Yesterday’s continued uptrend above 04-Sep’s 318.2 high reaffirms our bullish count introduced in 13-Aug’s Technical Webcast and leaves Tue’s 313.6 low in its wake as the latest smaller-degree corrective low this market is now minimally required to fail below to confirm a bearish divergence in short-term momentum and even defer the bull, let alone threaten it.  Per such, this 313.6 level is considered our new short-term risk parameter from which shorter-term traders with tighter risk profiles can objectively rebase and manage the risk of a still-advised bullish policy and exposure.  This admittedly tight but objective risk parameter may come in handy ahead of tomorrow’s key crop reports.

From a longer-term perspective given the magnitude of what is now a 3-month, $40 rally, clearly, a failure below such a smaller-degree risk parameter like 313.6 would be of a grossly insufficient SCALE to conclude anything more than another interim corrective hiccup.  Indeed, looking at the daily chart above, commensurately larger-degree weakness below at least former 309-to-306-area resistance-turned-support and preferably below 17-Aug’s 305.8 suspected 1st-Wave high is required to jeopardize the impulsive integrity of a broader base/reversal count that warns of potentially huge gains in the weeks and months ahead.

From an even longer-term perspective shown in the weekly log chart below, over three months ago we introduced in 04-Jun’s Technical Blog the factors like:

  • the market’s proximity to the lower-quarter of its massive, multi-year lateral range that has repelled all previous sell-off attempts
  • historically bearish sentiment levels and
  • waning downside momentum

that warned of another base/reversal-threat environment that could be major in scope.  The past quarter’s rally obviously confirms this bullish count.  The challenge now however is in determining its remaining scope.  Will the 325-area that has capped the past couple years’ recovery attempts cap this one as well?  Or is the bull on a tangent to the 380+ upper-quarter of the massive 4-1/2-YEAR lateral range?

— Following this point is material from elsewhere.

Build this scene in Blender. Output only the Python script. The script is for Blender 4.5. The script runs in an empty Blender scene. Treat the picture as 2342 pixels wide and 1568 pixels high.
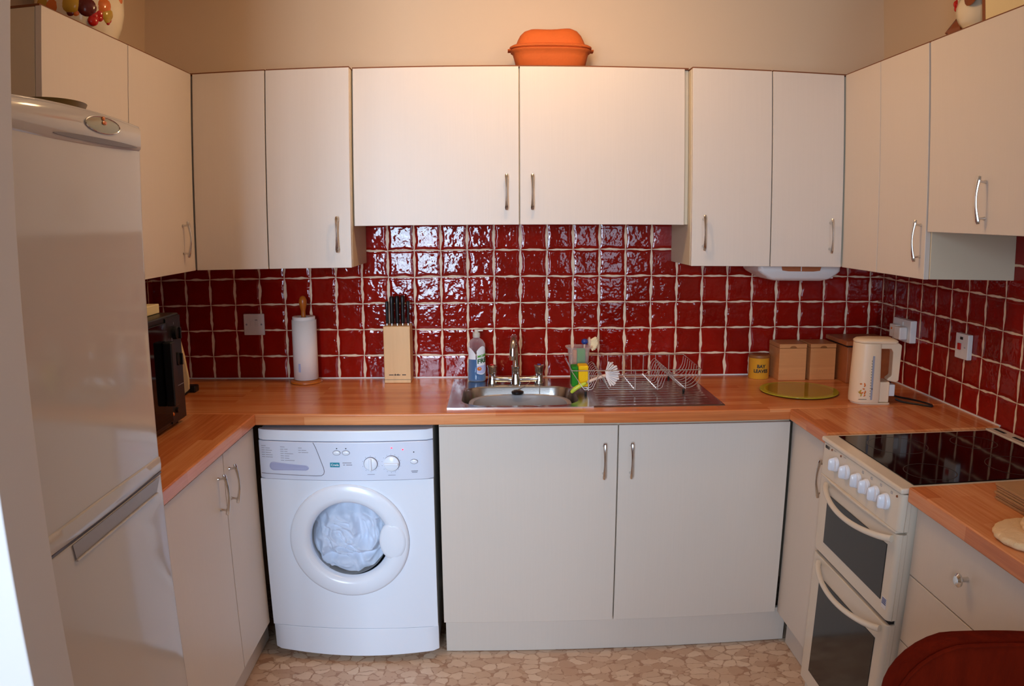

We would submit that if the latter, very bullish count is what the market has in store, then the rally from 10-Aug’s 286.2 low is a dramatic 3rd-Wave that is “extending”.  This count would be characterized by steep, sustained, trendy, impulsive-to-the-point-of-being-quite-obvious strength straight away.  An admittedly short-term mo failure below our short-term risk parameter at 313.6 would not negate such a bullish count, but it’d be the first strike against it.  Subsequent and commensurately larger-degree weakness below 305.8 would be inconsistent with such a bullish count enough and tilt longer-term directional scales enough to warrant even long-term players to neutralize bullish exposure.  With tomorrow’s key crop reports having the potential to move this market sharply either way, we may get the answer sooner rather than later.

In sum, the trend remains up on all scales and should not surprise by its continuance or acceleration warranting a continued bullish policy and exposure.  A failure below 313.6 is a sufficient deferral or threat to this cal for shorter-term traders to take profits and move to the sidelines.  Commensurately larger-degree weakness below 305.8 is required to threaten a bullish count on a long-term basis sufficient for long-term players to neutralize exposure.